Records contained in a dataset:
- - - - -

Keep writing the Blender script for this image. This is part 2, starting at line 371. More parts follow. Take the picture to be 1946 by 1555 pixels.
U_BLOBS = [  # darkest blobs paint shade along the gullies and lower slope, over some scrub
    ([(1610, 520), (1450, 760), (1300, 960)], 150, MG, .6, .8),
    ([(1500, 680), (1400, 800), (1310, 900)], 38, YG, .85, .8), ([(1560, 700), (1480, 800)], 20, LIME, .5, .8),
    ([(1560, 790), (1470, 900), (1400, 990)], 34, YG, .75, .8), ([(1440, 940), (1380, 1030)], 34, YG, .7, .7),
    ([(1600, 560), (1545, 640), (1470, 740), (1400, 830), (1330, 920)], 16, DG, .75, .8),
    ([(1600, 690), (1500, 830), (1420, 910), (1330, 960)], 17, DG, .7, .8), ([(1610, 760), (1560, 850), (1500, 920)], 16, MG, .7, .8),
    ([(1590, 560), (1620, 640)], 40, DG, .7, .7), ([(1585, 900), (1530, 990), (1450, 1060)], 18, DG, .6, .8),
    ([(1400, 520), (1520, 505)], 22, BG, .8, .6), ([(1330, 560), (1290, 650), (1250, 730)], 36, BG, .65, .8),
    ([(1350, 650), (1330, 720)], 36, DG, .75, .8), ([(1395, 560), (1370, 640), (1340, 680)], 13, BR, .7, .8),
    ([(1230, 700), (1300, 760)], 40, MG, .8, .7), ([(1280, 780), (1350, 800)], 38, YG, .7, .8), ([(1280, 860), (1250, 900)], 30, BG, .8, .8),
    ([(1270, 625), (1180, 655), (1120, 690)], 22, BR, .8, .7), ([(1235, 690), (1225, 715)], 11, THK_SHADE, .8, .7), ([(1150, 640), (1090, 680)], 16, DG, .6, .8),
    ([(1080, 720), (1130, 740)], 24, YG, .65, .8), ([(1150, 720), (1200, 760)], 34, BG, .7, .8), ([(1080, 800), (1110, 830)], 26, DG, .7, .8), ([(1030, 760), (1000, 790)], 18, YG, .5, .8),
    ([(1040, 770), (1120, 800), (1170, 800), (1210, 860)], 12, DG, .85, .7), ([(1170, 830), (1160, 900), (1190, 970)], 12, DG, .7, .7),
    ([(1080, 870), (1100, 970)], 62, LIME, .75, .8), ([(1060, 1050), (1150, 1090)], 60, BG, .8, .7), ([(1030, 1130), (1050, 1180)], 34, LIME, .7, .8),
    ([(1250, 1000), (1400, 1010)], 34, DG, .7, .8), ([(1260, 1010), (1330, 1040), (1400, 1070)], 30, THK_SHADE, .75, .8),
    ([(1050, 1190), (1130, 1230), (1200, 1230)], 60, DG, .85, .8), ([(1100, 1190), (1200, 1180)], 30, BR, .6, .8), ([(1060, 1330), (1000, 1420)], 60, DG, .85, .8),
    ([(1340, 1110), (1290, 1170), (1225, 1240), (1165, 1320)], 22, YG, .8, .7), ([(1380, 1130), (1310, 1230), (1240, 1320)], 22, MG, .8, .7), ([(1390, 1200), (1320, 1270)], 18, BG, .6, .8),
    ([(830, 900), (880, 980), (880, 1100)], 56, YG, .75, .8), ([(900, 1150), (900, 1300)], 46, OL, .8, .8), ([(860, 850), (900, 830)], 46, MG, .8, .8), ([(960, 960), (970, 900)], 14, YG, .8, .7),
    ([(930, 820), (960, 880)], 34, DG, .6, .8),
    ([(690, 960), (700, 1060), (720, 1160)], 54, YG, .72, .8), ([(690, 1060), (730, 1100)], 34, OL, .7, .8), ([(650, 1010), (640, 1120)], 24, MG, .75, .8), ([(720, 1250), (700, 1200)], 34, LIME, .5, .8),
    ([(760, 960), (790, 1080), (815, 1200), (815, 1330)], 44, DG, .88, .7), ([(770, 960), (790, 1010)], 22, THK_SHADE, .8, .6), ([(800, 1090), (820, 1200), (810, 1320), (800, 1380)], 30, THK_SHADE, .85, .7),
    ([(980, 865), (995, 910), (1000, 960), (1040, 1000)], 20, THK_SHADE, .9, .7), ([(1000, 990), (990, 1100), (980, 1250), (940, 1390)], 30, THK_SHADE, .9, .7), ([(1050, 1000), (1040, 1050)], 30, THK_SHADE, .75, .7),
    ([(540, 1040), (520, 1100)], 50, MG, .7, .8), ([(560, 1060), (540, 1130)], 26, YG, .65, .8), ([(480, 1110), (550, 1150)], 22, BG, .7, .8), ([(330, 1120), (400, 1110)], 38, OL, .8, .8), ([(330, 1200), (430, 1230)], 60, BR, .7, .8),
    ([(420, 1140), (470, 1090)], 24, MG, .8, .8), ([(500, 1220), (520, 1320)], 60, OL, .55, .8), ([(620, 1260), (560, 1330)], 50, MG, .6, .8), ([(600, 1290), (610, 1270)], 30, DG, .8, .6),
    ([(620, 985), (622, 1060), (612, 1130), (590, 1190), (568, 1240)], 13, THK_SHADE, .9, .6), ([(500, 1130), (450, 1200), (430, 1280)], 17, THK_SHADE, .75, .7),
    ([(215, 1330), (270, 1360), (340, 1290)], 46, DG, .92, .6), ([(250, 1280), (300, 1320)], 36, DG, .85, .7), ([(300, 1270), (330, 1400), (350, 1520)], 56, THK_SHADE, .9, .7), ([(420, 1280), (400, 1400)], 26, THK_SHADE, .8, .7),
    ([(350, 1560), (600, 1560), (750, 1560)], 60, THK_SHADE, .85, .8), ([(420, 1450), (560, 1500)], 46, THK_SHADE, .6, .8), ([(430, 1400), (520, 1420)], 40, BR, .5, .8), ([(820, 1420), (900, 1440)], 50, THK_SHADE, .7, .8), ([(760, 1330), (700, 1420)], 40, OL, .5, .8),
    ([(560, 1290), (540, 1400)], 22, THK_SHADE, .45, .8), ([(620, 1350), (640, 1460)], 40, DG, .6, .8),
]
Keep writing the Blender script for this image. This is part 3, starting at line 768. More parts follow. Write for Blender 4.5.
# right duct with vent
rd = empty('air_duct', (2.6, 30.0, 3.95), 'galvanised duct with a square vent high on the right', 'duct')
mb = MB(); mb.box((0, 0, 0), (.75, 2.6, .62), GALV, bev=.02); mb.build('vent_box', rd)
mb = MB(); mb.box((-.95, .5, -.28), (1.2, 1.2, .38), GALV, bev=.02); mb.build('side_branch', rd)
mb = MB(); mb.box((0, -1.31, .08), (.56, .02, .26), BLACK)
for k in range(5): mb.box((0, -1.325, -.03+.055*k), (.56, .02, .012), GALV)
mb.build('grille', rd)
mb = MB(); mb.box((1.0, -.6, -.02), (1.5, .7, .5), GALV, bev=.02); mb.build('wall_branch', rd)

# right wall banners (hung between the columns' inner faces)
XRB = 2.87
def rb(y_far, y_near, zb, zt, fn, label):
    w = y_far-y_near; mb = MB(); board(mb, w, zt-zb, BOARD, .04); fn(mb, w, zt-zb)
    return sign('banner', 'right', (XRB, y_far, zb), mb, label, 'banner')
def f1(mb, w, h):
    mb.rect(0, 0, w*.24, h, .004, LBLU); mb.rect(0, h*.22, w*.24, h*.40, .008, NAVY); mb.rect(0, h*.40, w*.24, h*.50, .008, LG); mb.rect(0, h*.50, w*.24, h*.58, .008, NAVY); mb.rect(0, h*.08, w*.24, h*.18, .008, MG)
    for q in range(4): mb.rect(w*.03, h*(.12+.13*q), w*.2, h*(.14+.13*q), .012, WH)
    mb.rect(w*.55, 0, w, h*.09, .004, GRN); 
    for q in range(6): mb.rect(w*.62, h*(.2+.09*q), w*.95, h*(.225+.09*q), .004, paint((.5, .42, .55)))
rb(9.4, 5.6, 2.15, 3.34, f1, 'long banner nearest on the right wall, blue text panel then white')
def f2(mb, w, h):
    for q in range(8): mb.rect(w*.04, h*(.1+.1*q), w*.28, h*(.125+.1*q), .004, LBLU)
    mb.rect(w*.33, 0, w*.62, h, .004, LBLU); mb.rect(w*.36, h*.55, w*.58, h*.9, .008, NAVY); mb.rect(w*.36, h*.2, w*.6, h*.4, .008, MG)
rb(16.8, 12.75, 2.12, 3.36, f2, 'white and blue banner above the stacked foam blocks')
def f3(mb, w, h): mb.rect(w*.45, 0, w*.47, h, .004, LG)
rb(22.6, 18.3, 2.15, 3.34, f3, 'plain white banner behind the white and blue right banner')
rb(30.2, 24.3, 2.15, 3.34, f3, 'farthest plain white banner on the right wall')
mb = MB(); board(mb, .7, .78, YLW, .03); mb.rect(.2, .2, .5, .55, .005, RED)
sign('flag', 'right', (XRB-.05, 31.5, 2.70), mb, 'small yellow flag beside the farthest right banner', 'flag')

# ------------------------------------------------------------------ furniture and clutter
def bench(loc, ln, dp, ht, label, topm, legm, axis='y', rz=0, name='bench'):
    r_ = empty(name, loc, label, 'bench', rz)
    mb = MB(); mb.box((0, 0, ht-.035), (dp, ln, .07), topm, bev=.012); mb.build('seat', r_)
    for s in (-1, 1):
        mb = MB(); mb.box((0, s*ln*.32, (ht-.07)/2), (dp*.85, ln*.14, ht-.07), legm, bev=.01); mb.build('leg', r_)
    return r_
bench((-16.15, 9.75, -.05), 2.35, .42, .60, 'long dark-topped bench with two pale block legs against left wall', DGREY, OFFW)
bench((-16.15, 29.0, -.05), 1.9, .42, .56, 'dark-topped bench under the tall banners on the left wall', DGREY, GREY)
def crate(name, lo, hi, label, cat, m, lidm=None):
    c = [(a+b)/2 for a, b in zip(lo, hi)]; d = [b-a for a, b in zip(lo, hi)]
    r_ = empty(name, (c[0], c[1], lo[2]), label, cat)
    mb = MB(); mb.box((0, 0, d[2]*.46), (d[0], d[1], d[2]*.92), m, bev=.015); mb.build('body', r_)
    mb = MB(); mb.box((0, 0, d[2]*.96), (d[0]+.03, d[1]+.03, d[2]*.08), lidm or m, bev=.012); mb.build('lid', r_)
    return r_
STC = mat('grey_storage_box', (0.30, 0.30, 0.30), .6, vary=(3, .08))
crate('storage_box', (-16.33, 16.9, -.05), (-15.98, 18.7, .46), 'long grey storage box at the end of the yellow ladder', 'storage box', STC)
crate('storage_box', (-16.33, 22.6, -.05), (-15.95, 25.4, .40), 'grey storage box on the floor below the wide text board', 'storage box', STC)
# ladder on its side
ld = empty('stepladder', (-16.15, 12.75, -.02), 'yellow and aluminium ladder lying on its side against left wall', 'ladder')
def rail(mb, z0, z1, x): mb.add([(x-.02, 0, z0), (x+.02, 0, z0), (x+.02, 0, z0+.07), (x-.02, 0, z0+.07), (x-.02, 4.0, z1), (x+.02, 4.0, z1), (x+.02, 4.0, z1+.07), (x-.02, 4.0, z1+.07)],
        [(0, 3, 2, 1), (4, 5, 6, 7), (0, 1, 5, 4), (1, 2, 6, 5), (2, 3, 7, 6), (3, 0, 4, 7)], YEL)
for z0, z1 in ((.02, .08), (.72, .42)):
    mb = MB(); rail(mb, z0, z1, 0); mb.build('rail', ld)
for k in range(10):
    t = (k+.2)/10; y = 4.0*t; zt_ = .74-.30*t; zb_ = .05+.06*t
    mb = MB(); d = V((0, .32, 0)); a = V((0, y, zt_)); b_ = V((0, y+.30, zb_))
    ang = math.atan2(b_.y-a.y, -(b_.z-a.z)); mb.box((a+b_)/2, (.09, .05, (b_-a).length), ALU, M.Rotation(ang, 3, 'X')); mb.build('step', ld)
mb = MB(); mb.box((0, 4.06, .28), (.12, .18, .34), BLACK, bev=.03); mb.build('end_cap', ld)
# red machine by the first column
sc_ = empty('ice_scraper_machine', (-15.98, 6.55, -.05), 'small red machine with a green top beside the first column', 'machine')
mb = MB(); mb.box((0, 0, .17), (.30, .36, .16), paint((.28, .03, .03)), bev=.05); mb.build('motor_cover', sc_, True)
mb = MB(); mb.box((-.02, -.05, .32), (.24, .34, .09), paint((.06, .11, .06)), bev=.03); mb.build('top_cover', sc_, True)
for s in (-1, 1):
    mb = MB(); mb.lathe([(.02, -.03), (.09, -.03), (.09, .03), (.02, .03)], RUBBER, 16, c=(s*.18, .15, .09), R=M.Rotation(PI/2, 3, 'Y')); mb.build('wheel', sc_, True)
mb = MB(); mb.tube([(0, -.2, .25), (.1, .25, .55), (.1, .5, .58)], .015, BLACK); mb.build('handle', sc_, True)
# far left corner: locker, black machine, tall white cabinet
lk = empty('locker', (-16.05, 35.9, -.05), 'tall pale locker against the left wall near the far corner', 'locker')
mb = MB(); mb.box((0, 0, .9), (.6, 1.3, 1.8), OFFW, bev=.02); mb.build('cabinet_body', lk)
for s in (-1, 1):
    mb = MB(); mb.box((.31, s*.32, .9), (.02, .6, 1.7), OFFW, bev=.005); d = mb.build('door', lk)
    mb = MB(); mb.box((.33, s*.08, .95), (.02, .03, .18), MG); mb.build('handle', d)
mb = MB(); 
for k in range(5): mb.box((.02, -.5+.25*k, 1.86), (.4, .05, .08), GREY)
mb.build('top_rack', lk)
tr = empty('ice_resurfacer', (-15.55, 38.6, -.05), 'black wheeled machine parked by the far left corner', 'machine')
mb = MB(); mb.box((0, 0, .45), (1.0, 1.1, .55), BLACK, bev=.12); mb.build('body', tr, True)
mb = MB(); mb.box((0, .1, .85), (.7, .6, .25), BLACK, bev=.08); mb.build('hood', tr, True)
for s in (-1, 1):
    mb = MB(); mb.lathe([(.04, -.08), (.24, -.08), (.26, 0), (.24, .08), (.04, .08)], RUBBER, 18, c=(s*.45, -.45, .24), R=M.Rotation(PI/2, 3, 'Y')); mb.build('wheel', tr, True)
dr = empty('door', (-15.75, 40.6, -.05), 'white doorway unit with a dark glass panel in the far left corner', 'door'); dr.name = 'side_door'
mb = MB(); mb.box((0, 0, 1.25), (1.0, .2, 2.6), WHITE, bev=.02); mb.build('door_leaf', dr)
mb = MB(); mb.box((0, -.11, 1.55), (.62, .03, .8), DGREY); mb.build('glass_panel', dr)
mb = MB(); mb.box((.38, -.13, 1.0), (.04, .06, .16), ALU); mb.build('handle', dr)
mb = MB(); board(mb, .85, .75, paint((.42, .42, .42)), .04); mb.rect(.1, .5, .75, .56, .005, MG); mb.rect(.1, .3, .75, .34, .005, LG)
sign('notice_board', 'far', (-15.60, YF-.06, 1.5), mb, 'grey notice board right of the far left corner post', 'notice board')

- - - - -

Exercise requirements | Each line from the one bearing "for Blender 4.5." through the one bearing "bev=.02); mb.build('wall_branch', rd)" is to be duplicated without change; all remaining lines are to be left out.

Response to this task |
Keep writing the Blender script for this image. This is part 3, starting at line 768. More parts follow. Write for Blender 4.5.
# right duct with vent
rd = empty('air_duct', (2.6, 30.0, 3.95), 'galvanised duct with a square vent high on the right', 'duct')
mb = MB(); mb.box((0, 0, 0), (.75, 2.6, .62), GALV, bev=.02); mb.build('vent_box', rd)
mb = MB(); mb.box((-.95, .5, -.28), (1.2, 1.2, .38), GALV, bev=.02); mb.build('side_branch', rd)
mb = MB(); mb.box((0, -1.31, .08), (.56, .02, .26), BLACK)
for k in range(5): mb.box((0, -1.325, -.03+.055*k), (.56, .02, .012), GALV)
mb.build('grille', rd)
mb = MB(); mb.box((1.0, -.6, -.02), (1.5, .7, .5), GALV, bev=.02); mb.build('wall_branch', rd)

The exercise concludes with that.